> **Exercise task**
Drop the images; return everything else in the listing below exactly.
______
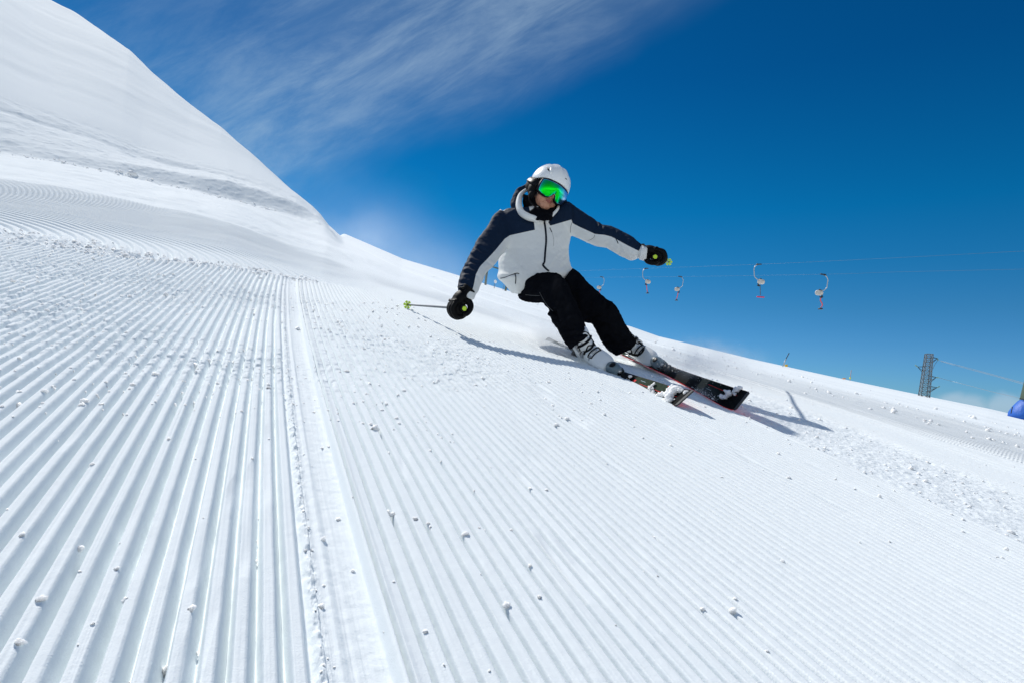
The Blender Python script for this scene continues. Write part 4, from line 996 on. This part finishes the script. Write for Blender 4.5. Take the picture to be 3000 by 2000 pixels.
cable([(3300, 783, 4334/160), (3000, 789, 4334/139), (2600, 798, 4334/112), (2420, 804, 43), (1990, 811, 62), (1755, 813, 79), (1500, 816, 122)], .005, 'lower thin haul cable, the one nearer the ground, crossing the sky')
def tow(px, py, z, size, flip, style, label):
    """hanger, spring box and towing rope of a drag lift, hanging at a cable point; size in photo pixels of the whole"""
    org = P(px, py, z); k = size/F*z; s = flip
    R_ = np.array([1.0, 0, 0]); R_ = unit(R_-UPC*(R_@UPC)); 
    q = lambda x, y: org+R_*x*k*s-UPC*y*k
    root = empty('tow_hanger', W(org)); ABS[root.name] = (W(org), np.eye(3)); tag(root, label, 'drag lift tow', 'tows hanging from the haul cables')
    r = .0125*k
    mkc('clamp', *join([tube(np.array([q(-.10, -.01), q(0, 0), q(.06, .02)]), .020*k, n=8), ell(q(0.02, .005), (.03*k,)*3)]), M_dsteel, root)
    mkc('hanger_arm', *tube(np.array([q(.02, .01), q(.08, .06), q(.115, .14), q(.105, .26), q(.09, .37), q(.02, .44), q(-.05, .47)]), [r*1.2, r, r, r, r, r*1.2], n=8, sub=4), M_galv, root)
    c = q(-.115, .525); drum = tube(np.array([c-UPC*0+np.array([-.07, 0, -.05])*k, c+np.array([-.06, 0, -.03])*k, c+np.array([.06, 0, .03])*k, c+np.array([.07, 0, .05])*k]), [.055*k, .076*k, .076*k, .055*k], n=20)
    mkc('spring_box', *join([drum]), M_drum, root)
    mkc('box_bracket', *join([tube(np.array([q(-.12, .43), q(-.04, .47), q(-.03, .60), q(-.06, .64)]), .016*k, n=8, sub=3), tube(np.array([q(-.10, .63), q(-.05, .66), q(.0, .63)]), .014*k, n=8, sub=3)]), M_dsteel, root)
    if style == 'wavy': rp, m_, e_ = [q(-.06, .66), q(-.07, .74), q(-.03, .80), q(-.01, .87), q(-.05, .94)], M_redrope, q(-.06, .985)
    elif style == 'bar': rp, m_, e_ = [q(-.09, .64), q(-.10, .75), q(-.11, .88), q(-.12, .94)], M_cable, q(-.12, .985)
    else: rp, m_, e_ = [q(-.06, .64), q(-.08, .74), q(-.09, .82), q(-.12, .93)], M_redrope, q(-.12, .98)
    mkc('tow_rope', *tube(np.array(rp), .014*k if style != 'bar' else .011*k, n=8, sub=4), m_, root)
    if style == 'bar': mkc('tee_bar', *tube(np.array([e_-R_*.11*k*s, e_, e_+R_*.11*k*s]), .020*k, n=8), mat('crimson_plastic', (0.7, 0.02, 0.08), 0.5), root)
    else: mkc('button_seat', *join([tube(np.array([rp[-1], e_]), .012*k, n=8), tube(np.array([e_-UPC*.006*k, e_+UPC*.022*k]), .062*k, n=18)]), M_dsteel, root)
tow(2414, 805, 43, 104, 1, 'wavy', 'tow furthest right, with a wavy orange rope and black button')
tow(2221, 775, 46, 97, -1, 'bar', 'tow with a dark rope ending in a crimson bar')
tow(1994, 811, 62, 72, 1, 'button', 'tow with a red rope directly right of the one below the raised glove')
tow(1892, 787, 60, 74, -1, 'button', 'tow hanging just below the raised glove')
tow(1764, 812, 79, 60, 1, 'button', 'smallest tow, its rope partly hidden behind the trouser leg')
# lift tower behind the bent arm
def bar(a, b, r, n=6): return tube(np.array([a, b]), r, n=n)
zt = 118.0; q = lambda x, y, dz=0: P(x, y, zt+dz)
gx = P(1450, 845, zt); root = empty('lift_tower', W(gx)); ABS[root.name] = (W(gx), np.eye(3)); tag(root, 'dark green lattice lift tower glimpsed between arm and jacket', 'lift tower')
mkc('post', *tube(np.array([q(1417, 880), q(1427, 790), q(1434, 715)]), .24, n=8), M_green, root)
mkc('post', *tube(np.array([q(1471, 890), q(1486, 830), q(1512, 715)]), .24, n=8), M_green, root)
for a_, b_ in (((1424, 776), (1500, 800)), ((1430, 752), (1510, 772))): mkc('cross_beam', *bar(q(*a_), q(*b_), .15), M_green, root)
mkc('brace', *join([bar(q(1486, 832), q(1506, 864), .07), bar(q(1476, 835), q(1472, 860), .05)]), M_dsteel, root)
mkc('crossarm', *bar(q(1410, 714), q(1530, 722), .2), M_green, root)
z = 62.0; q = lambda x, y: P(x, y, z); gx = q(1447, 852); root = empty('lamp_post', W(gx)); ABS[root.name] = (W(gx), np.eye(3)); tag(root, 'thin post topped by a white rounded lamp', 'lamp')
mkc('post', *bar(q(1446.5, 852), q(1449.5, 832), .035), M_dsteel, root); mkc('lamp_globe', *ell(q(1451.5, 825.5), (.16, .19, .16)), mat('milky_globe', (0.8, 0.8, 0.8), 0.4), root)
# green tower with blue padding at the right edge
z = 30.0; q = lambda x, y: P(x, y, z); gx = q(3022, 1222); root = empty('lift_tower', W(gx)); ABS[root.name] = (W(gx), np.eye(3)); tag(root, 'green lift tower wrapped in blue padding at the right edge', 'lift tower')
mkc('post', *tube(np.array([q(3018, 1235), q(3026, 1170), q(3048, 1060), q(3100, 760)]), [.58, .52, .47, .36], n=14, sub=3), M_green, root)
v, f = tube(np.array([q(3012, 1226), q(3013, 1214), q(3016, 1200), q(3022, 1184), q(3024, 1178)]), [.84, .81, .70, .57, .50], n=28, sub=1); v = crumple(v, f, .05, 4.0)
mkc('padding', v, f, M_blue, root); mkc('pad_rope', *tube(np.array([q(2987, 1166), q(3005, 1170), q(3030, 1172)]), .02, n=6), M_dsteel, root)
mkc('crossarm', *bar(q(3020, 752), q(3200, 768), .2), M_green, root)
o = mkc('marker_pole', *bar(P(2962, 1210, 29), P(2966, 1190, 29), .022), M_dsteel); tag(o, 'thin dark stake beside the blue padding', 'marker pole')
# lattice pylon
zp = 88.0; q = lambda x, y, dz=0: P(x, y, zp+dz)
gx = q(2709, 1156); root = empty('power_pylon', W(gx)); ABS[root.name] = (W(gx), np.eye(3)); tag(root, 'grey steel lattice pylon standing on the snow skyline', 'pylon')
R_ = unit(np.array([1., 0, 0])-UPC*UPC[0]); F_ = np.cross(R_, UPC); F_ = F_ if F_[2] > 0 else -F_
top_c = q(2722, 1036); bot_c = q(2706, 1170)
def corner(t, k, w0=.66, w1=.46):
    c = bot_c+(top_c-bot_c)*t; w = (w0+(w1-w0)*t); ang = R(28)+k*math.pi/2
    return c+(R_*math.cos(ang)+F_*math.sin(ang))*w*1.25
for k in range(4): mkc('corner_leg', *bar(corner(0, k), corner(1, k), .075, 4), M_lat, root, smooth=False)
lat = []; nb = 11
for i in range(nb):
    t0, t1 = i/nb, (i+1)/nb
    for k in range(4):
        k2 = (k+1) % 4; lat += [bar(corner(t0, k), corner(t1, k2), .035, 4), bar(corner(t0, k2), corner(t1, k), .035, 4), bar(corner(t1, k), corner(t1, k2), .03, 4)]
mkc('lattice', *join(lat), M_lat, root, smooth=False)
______
> **Answer to the problem**
The Blender Python script for this scene continues. Write part 4, from line 996 on. This part finishes the script. Write for Blender 4.5. Take the picture to be 3000 by 2000 pixels.
cable([(3300, 783, 4334/160), (3000, 789, 4334/139), (2600, 798, 4334/112), (2420, 804, 43), (1990, 811, 62), (1755, 813, 79), (1500, 816, 122)], .005, 'lower thin haul cable, the one nearer the ground, crossing the sky')
def tow(px, py, z, size, flip, style, label):
    """hanger, spring box and towing rope of a drag lift, hanging at a cable point; size in photo pixels of the whole"""
    org = P(px, py, z); k = size/F*z; s = flip
    R_ = np.array([1.0, 0, 0]); R_ = unit(R_-UPC*(R_@UPC)); 
    q = lambda x, y: org+R_*x*k*s-UPC*y*k
    root = empty('tow_hanger', W(org)); ABS[root.name] = (W(org), np.eye(3)); tag(root, label, 'drag lift tow', 'tows hanging from the haul cables')
    r = .0125*k
    mkc('clamp', *join([tube(np.array([q(-.10, -.01), q(0, 0), q(.06, .02)]), .020*k, n=8), ell(q(0.02, .005), (.03*k,)*3)]), M_dsteel, root)
    mkc('hanger_arm', *tube(np.array([q(.02, .01), q(.08, .06), q(.115, .14), q(.105, .26), q(.09, .37), q(.02, .44), q(-.05, .47)]), [r*1.2, r, r, r, r, r*1.2], n=8, sub=4), M_galv, root)
    c = q(-.115, .525); drum = tube(np.array([c-UPC*0+np.array([-.07, 0, -.05])*k, c+np.array([-.06, 0, -.03])*k, c+np.array([.06, 0, .03])*k, c+np.array([.07, 0, .05])*k]), [.055*k, .076*k, .076*k, .055*k], n=20)
    mkc('spring_box', *join([drum]), M_drum, root)
    mkc('box_bracket', *join([tube(np.array([q(-.12, .43), q(-.04, .47), q(-.03, .60), q(-.06, .64)]), .016*k, n=8, sub=3), tube(np.array([q(-.10, .63), q(-.05, .66), q(.0, .63)]), .014*k, n=8, sub=3)]), M_dsteel, root)
    if style == 'wavy': rp, m_, e_ = [q(-.06, .66), q(-.07, .74), q(-.03, .80), q(-.01, .87), q(-.05, .94)], M_redrope, q(-.06, .985)
    elif style == 'bar': rp, m_, e_ = [q(-.09, .64), q(-.10, .75), q(-.11, .88), q(-.12, .94)], M_cable, q(-.12, .985)
    else: rp, m_, e_ = [q(-.06, .64), q(-.08, .74), q(-.09, .82), q(-.12, .93)], M_redrope, q(-.12, .98)
    mkc('tow_rope', *tube(np.array(rp), .014*k if style != 'bar' else .011*k, n=8, sub=4), m_, root)
    if style == 'bar': mkc('tee_bar', *tube(np.array([e_-R_*.11*k*s, e_, e_+R_*.11*k*s]), .020*k, n=8), mat('crimson_plastic', (0.7, 0.02, 0.08), 0.5), root)
    else: mkc('button_seat', *join([tube(np.array([rp[-1], e_]), .012*k, n=8), tube(np.array([e_-UPC*.006*k, e_+UPC*.022*k]), .062*k, n=18)]), M_dsteel, root)
tow(2414, 805, 43, 104, 1, 'wavy', 'tow furthest right, with a wavy orange rope and black button')
tow(2221, 775, 46, 97, -1, 'bar', 'tow with a dark rope ending in a crimson bar')
tow(1994, 811, 62, 72, 1, 'button', 'tow with a red rope directly right of the one below the raised glove')
tow(1892, 787, 60, 74, -1, 'button', 'tow hanging just below the raised glove')
tow(1764, 812, 79, 60, 1, 'button', 'smallest tow, its rope partly hidden behind the trouser leg')
# lift tower behind the bent arm
def bar(a, b, r, n=6): return tube(np.array([a, b]), r, n=n)
zt = 118.0; q = lambda x, y, dz=0: P(x, y, zt+dz)
gx = P(1450, 845, zt); root = empty('lift_tower', W(gx)); ABS[root.name] = (W(gx), np.eye(3)); tag(root, 'dark green lattice lift tower glimpsed between arm and jacket', 'lift tower')
mkc('post', *tube(np.array([q(1417, 880), q(1427, 790), q(1434, 715)]), .24, n=8), M_green, root)
mkc('post', *tube(np.array([q(1471, 890), q(1486, 830), q(1512, 715)]), .24, n=8), M_green, root)
for a_, b_ in (((1424, 776), (1500, 800)), ((1430, 752), (1510, 772))): mkc('cross_beam', *bar(q(*a_), q(*b_), .15), M_green, root)
mkc('brace', *join([bar(q(1486, 832), q(1506, 864), .07), bar(q(1476, 835), q(1472, 860), .05)]), M_dsteel, root)
mkc('crossarm', *bar(q(1410, 714), q(1530, 722), .2), M_green, root)
z = 62.0; q = lambda x, y: P(x, y, z); gx = q(1447, 852); root = empty('lamp_post', W(gx)); ABS[root.name] = (W(gx), np.eye(3)); tag(root, 'thin post topped by a white rounded lamp', 'lamp')
mkc('post', *bar(q(1446.5, 852), q(1449.5, 832), .035), M_dsteel, root); mkc('lamp_globe', *ell(q(1451.5, 825.5), (.16, .19, .16)), mat('milky_globe', (0.8, 0.8, 0.8), 0.4), root)
# green tower with blue padding at the right edge
z = 30.0; q = lambda x, y: P(x, y, z); gx = q(3022, 1222); root = empty('lift_tower', W(gx)); ABS[root.name] = (W(gx), np.eye(3)); tag(root, 'green lift tower wrapped in blue padding at the right edge', 'lift tower')
mkc('post', *tube(np.array([q(3018, 1235), q(3026, 1170), q(3048, 1060), q(3100, 760)]), [.58, .52, .47, .36], n=14, sub=3), M_green, root)
v, f = tube(np.array([q(3012, 1226), q(3013, 1214), q(3016, 1200), q(3022, 1184), q(3024, 1178)]), [.84, .81, .70, .57, .50], n=28, sub=1); v = crumple(v, f, .05, 4.0)
mkc('padding', v, f, M_blue, root); mkc('pad_rope', *tube(np.array([q(2987, 1166), q(3005, 1170), q(3030, 1172)]), .02, n=6), M_dsteel, root)
mkc('crossarm', *bar(q(3020, 752), q(3200, 768), .2), M_green, root)
o = mkc('marker_pole', *bar(P(2962, 1210, 29), P(2966, 1190, 29), .022), M_dsteel); tag(o, 'thin dark stake beside the blue padding', 'marker pole')
# lattice pylon
zp = 88.0; q = lambda x, y, dz=0: P(x, y, zp+dz)
gx = q(2709, 1156); root = empty('power_pylon', W(gx)); ABS[root.name] = (W(gx), np.eye(3)); tag(root, 'grey steel lattice pylon standing on the snow skyline', 'pylon')
R_ = unit(np.array([1., 0, 0])-UPC*UPC[0]); F_ = np.cross(R_, UPC); F_ = F_ if F_[2] > 0 else -F_
top_c = q(2722, 1036); bot_c = q(2706, 1170)
def corner(t, k, w0=.66, w1=.46):
    c = bot_c+(top_c-bot_c)*t; w = (w0+(w1-w0)*t); ang = R(28)+k*math.pi/2
    return c+(R_*math.cos(ang)+F_*math.sin(ang))*w*1.25
for k in range(4): mkc('corner_leg', *bar(corner(0, k), corner(1, k), .075, 4), M_lat, root, smooth=False)
lat = []; nb = 11
for i in range(nb):
    t0, t1 = i/nb, (i+1)/nb
    for k in range(4):
        k2 = (k+1) % 4; lat += [bar(corner(t0, k), corner(t1, k2), .035, 4), bar(corner(t0, k2), corner(t1, k), .035, 4), bar(corner(t1, k), corner(t1, k2), .03, 4)]
mkc('lattice', *join(lat), M_lat, root, smooth=False)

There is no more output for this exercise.